IDK in light of recent events this hits different. I don't know what the intent of this sketch originally was -- just straight out comedy, an opportunity to throw insults at pompous authority figures, or a cutdown of the detached, aloof "professors" with their "enlightened ideas" that have nothing to do with the real world. The latter is certainly how it hits me now, though as I said I don't know if that was the original intent.
See, asks at the end, “where to build our factory.” If location matters, then the product ABSOLUTELY does as well. Are the competing interests for specialized labor? What about raw materials? If I’m making grape juice, maybe I want to be close to the growers to save on transportation.
On a railroad spur line? Wasn’t the railroad industry going broke by then? Where I lived the tracks went nearly unused, and 18-wheeler trucks took over on the highways by that time.
I worked construction on a project in north jersey. Towards the end, the PM who had no idea about "jerseyology" said we need to line up a garbage company to pick up the individual cans from each unit. He told me "just call somebody and get a price"..... i told him, obviously you have no idea who runs that business but " i assure you it aint the boy scouts".....what we re going to do is go stand by the main street and watch what trucks go by and call one of them.....thats who have these routes....
Having government through business school, I laughed when he talked about a "widget", which is jargon or terminology specific to the that world. But the bugger picture of this scene is it juxtaposed the school version(theoretical) vs. How the real world works(actually experience)
The professor's ego was just bruised. That's all. Thornton should be teaching that class, and he doesn't even have a Degree.
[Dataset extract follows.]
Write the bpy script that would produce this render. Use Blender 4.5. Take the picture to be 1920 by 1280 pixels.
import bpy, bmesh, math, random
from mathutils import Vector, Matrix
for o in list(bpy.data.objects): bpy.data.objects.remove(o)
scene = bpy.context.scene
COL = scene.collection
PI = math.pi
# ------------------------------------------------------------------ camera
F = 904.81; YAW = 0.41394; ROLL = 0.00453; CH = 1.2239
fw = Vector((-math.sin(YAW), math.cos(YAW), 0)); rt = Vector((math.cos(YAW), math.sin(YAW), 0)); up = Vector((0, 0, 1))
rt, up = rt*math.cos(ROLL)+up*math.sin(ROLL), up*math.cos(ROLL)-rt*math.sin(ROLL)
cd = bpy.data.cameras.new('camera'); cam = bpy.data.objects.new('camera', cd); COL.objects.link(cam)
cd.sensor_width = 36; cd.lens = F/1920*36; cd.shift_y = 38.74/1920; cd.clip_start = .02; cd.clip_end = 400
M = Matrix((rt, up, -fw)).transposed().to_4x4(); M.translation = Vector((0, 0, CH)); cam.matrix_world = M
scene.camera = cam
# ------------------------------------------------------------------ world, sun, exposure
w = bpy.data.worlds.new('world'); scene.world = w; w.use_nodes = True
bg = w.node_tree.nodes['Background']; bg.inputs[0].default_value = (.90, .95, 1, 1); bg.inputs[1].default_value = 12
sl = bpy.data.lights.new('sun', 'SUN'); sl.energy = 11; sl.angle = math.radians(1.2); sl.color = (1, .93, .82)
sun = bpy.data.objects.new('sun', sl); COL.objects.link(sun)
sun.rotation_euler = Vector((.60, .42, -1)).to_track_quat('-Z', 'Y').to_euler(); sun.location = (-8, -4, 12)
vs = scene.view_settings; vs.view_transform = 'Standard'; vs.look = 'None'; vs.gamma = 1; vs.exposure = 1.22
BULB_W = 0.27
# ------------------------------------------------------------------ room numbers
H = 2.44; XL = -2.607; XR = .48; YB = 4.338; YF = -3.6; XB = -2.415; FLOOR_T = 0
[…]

LOL. He's a self made multi millionaire and a successful businessman.
I get the point of this is for comedy, but I kinda feel bad for the professor. First year business students need to learn the bare basics before they get into all the advanced stuff Rodney was talking about. Imagine getting BTFO'd of your own class by some guy like that ahahaha.
True. But a professor in that situation could tell students that what while the real world will always force people to adapt/improvise/overcome to some degree, it is still most important to work at all times towards the ideal situation that is presented in class.